## START STORED DATA
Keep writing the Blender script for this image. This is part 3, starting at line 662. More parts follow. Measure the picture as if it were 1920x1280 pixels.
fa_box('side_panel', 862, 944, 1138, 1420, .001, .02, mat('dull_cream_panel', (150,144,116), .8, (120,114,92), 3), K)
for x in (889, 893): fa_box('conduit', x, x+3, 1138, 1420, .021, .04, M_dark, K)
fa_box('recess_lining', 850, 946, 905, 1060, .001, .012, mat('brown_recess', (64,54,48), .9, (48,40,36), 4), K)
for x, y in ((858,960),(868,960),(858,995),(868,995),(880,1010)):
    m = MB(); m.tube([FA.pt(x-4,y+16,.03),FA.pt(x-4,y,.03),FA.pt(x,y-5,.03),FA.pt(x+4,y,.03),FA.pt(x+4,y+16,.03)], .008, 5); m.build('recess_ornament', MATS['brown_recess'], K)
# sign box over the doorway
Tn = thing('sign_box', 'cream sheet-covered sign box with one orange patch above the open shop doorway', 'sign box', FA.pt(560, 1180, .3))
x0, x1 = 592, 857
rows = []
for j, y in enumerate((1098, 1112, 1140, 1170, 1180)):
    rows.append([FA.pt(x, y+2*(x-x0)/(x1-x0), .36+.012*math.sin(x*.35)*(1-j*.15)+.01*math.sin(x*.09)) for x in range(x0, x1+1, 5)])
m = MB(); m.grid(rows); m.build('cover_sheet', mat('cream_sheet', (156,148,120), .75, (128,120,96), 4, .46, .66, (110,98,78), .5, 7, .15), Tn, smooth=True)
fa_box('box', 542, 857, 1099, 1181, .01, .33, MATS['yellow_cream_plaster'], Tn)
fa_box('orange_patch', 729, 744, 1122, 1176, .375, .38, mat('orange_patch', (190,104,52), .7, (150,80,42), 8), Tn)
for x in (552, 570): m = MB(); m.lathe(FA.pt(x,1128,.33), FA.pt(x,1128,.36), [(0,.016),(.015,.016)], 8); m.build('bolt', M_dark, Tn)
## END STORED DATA
PROBLEM STATEMENT ->
Write every line of the material above again, exactly.

RESULT ->
Keep writing the Blender script for this image. This is part 3, starting at line 662. More parts follow. Measure the picture as if it were 1920x1280 pixels.
fa_box('side_panel', 862, 944, 1138, 1420, .001, .02, mat('dull_cream_panel', (150,144,116), .8, (120,114,92), 3), K)
for x in (889, 893): fa_box('conduit', x, x+3, 1138, 1420, .021, .04, M_dark, K)
fa_box('recess_lining', 850, 946, 905, 1060, .001, .012, mat('brown_recess', (64,54,48), .9, (48,40,36), 4), K)
for x, y in ((858,960),(868,960),(858,995),(868,995),(880,1010)):
    m = MB(); m.tube([FA.pt(x-4,y+16,.03),FA.pt(x-4,y,.03),FA.pt(x,y-5,.03),FA.pt(x+4,y,.03),FA.pt(x+4,y+16,.03)], .008, 5); m.build('recess_ornament', MATS['brown_recess'], K)
# sign box over the doorway
Tn = thing('sign_box', 'cream sheet-covered sign box with one orange patch above the open shop doorway', 'sign box', FA.pt(560, 1180, .3))
x0, x1 = 592, 857
rows = []
for j, y in enumerate((1098, 1112, 1140, 1170, 1180)):
    rows.append([FA.pt(x, y+2*(x-x0)/(x1-x0), .36+.012*math.sin(x*.35)*(1-j*.15)+.01*math.sin(x*.09)) for x in range(x0, x1+1, 5)])
m = MB(); m.grid(rows); m.build('cover_sheet', mat('cream_sheet', (156,148,120), .75, (128,120,96), 4, .46, .66, (110,98,78), .5, 7, .15), Tn, smooth=True)
fa_box('box', 542, 857, 1099, 1181, .01, .33, MATS['yellow_cream_plaster'], Tn)
fa_box('orange_patch', 729, 744, 1122, 1176, .375, .38, mat('orange_patch', (190,104,52), .7, (150,80,42), 8), Tn)
for x in (552, 570): m = MB(); m.lathe(FA.pt(x,1128,.33), FA.pt(x,1128,.36), [(0,.016),(.015,.016)], 8); m.build('bolt', M_dark, Tn)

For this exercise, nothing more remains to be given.